Treasbeare Farmhouse
- WRENN ID
- ancient-newel-ochre
- Grade
- II
- Local Planning Authority
- East Devon
- Country
- England
- Date first listed
- 26 May 1987
- Type
- Farmhouse
- Source
- Historic England listing
Description
Treasbeare Farmhouse is a cob farmhouse with a complex building history. It probably dates from the early 16th century with major early 17th-century improvements, and was modernised and enlarged around 1850–60.
The structure is built of plastered cob on rubble footings, with replaced and patched sections of 19th-century brick. The west side has three plastered stacks, all with ashlar chimney shafts; the rear two probably have ashlar stacks while the front one is probably brick. The front block has another brick stack with a 19th-century brick shaft. The roof is slated, although the rear block was probably thatched before around 1850–60.
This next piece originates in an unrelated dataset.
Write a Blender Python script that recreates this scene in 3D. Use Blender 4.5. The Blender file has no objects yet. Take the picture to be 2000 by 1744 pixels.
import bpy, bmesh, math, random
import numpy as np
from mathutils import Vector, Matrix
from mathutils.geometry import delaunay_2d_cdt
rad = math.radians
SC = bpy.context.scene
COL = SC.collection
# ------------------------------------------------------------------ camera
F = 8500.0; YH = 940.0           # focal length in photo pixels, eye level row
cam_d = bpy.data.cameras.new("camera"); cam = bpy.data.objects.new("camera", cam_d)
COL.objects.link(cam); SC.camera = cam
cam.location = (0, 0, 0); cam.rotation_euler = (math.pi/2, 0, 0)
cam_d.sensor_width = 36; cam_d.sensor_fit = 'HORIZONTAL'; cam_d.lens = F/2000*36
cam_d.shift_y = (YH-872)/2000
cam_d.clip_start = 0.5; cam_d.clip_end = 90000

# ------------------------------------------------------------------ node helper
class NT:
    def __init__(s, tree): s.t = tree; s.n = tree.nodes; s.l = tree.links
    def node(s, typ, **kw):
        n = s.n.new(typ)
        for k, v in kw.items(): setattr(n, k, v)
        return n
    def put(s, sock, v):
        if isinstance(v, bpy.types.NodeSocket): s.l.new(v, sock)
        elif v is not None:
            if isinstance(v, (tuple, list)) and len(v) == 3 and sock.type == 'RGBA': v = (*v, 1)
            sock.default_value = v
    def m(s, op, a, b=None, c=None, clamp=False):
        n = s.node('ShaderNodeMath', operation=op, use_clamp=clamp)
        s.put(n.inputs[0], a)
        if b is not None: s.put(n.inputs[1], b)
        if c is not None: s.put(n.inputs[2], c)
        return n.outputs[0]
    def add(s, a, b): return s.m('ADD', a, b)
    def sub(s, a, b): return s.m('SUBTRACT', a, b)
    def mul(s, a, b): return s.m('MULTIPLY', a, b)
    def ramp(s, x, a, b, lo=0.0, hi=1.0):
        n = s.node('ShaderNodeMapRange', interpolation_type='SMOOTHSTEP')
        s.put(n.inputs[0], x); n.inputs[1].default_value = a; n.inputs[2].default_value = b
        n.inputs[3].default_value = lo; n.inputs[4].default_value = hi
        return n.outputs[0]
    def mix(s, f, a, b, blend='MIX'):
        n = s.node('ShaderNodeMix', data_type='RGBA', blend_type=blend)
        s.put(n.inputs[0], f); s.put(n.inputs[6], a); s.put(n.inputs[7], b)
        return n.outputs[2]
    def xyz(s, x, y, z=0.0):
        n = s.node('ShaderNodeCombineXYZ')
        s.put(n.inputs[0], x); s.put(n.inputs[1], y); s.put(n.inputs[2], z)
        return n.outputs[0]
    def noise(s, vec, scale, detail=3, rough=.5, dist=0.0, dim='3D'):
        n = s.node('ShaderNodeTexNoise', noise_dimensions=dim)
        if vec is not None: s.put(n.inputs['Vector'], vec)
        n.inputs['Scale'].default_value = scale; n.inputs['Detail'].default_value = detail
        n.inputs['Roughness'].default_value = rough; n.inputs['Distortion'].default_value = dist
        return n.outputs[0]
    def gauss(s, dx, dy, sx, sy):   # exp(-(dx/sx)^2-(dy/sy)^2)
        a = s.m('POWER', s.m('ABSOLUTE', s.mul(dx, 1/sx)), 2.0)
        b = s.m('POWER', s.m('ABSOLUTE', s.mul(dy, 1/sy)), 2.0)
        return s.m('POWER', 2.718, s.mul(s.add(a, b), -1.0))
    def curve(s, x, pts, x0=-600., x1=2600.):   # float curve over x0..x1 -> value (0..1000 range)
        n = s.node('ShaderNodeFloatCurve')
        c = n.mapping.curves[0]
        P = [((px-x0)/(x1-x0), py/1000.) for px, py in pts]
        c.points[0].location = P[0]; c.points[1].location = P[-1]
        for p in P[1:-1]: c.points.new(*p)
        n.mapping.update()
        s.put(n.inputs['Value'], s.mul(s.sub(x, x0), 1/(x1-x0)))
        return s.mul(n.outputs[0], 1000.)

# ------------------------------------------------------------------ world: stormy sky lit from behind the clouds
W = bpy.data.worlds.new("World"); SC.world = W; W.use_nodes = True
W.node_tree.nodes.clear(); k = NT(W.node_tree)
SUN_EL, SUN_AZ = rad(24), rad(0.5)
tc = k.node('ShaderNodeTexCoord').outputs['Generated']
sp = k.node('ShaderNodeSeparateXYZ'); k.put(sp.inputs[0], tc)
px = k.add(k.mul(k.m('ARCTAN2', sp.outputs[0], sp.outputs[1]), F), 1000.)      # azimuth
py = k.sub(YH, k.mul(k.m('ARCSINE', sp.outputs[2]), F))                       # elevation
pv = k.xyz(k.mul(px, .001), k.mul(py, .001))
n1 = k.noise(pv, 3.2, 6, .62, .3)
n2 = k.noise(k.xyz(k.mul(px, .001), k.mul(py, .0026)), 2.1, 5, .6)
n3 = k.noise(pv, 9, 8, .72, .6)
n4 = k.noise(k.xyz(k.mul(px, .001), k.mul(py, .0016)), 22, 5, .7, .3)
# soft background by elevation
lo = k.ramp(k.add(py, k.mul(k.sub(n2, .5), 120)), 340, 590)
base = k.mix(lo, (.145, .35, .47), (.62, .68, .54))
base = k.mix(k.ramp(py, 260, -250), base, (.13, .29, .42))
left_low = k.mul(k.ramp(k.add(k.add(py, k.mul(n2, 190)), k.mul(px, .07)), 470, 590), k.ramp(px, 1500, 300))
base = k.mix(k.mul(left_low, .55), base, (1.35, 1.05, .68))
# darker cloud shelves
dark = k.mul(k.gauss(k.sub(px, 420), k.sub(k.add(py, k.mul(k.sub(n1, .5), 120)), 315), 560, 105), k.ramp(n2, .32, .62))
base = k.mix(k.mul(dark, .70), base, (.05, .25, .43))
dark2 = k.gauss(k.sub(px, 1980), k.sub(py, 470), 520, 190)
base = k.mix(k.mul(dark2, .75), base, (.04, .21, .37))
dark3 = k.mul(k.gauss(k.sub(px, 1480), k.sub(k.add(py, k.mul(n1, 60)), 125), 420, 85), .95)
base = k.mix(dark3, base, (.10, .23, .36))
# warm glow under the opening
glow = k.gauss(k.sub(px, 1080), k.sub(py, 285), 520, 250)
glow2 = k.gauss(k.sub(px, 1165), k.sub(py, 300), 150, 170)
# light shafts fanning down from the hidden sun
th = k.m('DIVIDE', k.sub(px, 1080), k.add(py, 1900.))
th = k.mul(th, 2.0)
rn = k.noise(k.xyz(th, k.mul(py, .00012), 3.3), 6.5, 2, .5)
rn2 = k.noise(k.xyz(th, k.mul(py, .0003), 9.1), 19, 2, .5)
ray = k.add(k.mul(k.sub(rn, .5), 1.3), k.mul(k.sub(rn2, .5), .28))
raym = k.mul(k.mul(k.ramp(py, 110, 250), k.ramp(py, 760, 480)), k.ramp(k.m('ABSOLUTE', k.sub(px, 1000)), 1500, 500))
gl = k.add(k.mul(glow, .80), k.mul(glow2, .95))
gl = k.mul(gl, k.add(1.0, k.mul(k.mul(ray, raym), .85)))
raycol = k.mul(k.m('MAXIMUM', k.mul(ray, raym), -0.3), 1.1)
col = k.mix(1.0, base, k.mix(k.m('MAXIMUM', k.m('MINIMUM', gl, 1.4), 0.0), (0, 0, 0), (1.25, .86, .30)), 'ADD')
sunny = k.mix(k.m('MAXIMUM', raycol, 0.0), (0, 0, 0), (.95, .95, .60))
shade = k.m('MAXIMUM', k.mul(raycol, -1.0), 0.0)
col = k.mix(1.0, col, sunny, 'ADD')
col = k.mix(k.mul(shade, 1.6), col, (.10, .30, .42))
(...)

The house is L-shaped. The main block now faces south, while the older west-facing house has been relegated to service use. Before around 1850–60, the building was apparently a three-room and through-passage plan house facing west, with the service end at the right (southern) end. Both the hall and inner room have projecting front lateral stacks. Around 1850–60, an unheated dairy with a store above was added to the inner room (the northern end), and the house was radically reorganised. New principal rooms were provided in a southern crosswing comprising two rooms with projecting end stacks and a stair behind the right (eastern) room in an extension of the original through-passage. Probably at the same time, the rear of the hall was rebuilt in brick, possibly when the original stair was removed.
The building is two storeys throughout. The symmetrical four-window south front dates from around 1850–60. The ground floor has French windows with margin panes and a four-bay glass-roofed verandah supported on timber posts with shaped spandrels. The first floor has horned four-pane sashes, and the wall here is clad with 20th-century asbestos slate. The roof is hipped at each end. The west front has an irregular four-window front of 19th and 20th-century casements. The dairy extension at the left end has only two narrow ventilators. Towards the right end is the front doorway to the passage, containing a 19th-century six-panel door with panelled reveals behind a contemporary gabled and glass-roofed porch. The roof here is lower than the front block and gable-ended to the rear. The most imposing feature of this front is the three projecting stacks with ashlar chimney shafts and weathered offsets. The rear (left-hand) stack has a probably 19th-century royal head fixed to the face.
Interior: The rear block appears to retain intact 16th or 17th-century fabric of the hall, passage and inner room, although much is hidden by 19th-century plaster. Both hall and inner room fireplaces are blocked. The inner room has a three-bay ceiling carried on 17th-century soffit-chamfered and scroll-stopped crossbeams. The rear bay retains early 17th-century ornamental plasterwork: a good single rib ceiling with angle sprays, symbols of the Trinity such as three hares and three fishes, and individual naturalistic motifs such as an owl, a peacock, and a mermaid with comb and mirror. The inner room–hall partition is a 17th-century oak plank-and-muntin screen, its muntins chamfered with scroll stops. In the hall the beams are boxed in with 19th-century plaster. The roof is only partially accessible. Over the inner room, the three-bay roof is carried on A-frame trusses with mortice, tenoned and pegged collars and soffit-chamfered and scroll-stopped purlins. There is a close-studded closed truss partition to the hall where the roofspace is inaccessible. Below the trusses of the three-bay roof are plastered over but appear to be either arch-braced or, more likely, jointed cruck trusses. It is not known whether or not the roof here is smoke-blackened. The front block is entirely 19th-century with moulded plaster cornices and a stick baluster stair with a mahogany handrail. The roof here was not inspected.
The earliest documentary reference to Treasbeare dates to 928, and from the 11th century to 1983 the farm belonged to the Dean and Chapter of Exeter Cathedral. It is well-documented, with surviving wills of several 16th and 17th-century occupants and contemporary surveys. From 1539 it was leased by the Yard family, who later became the Sainthill family and occupied the property into the 19th century.